Hunde zu haben kostet Geld. Aber selten, weil die Hunde selbst so teuer im Unterhalt sind – manchmal heißt es einfach: Wir brauchen.
»Wir brauchen«, sage ich. Und damit fängt es an. Dirk, der mir gegenüber sitzt, verdreht die Augen. Das nicht, weil ich etwas gesagt habe – das mag zwar mitunter vorkommen, greift aber diesmal nicht –, nein, viel mehr, wie ich es gesagt habe, lässt ihn die Augen verdrehen. Wir wissen nämlich beide, dass mit diesem »Wir« gar nicht wir Zweibeiner gemeint sein, und dass es beim »Brauchen« gar nicht um unsere eigenen Bedürfnisse, sondern bloß um die der Hunde geht – aber weil das längst zur Gewohnheit geworden ist, heißt es: »Wir«. Wir brauchen. Ein neues Auto.

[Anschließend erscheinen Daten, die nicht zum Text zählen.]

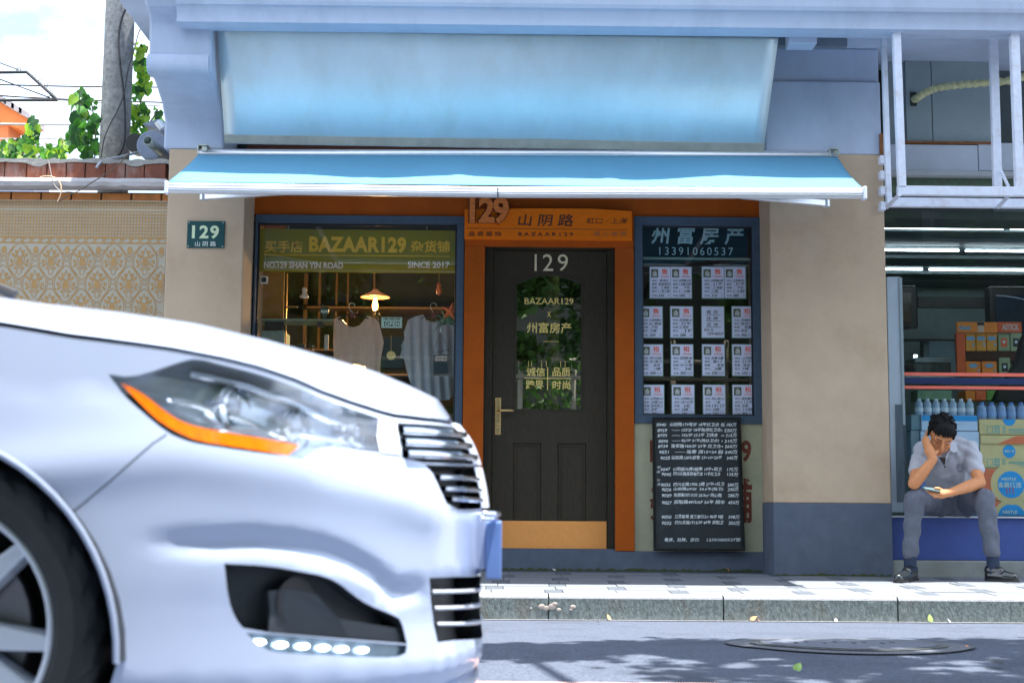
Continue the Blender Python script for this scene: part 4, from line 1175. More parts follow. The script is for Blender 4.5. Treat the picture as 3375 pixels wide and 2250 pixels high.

Dass die Anforderungen, die man als Hundebesitzer an ein Fahrzeug stellt, mit der Zahl der zu befördernden Hunde steigen, scheint mir fast offensichtlich: mehr als zwei Vierbeiner finden in einem durchschnittlichen Kleinwagen selbst dann nicht genügend Platz, wenn sie, wie Tetris-Blöcke, platzsparend gestapelt werden. Aber nicht nur der Komfort kommt dabei zu kurz, auch die Sicherheit der vierbeinigen Passagiere kann in einem viel zu kleinen Auto nicht ausreichend gewährleistet werden: zwei Hundeboxen lassen sich mit viel gutem Willen in einem normalen Kofferraum unterbringen – und selbst das setzt schon den Verzicht auf die Rückbank als Sitzfläche und Stauraum voraus. Also heißt es: Maxi statt Mini. Oder wie in unserem Fall: Tschüss, Schimmelkiste.
Die Schimmelkiste
Die Schimmelkiste war vom ersten Tag an unser Hundeauto. Sie war günstig in der Anschaffung, für zwei Hunde ausreichend groß, aber – daher ihr Name – vom ersten Tag an auch völlig ungeeignet, um Hunde darin zu transportieren: weil Hunde nämlich oftmals nass sind und sich überdies – gerade nach langen, schweißtreibenden Spaziergängen – gerne durch ausgeprägtes Hecheln Erleichterung verschaffen, war die Schimmelkiste immer feucht. Jahreszeit: völlig egal – wobei die Feuchte bei Frost regelmäßig dazu führte, dass die Scheiben nicht nur außen, sondern auch innen vom Eis befreit werden mussten.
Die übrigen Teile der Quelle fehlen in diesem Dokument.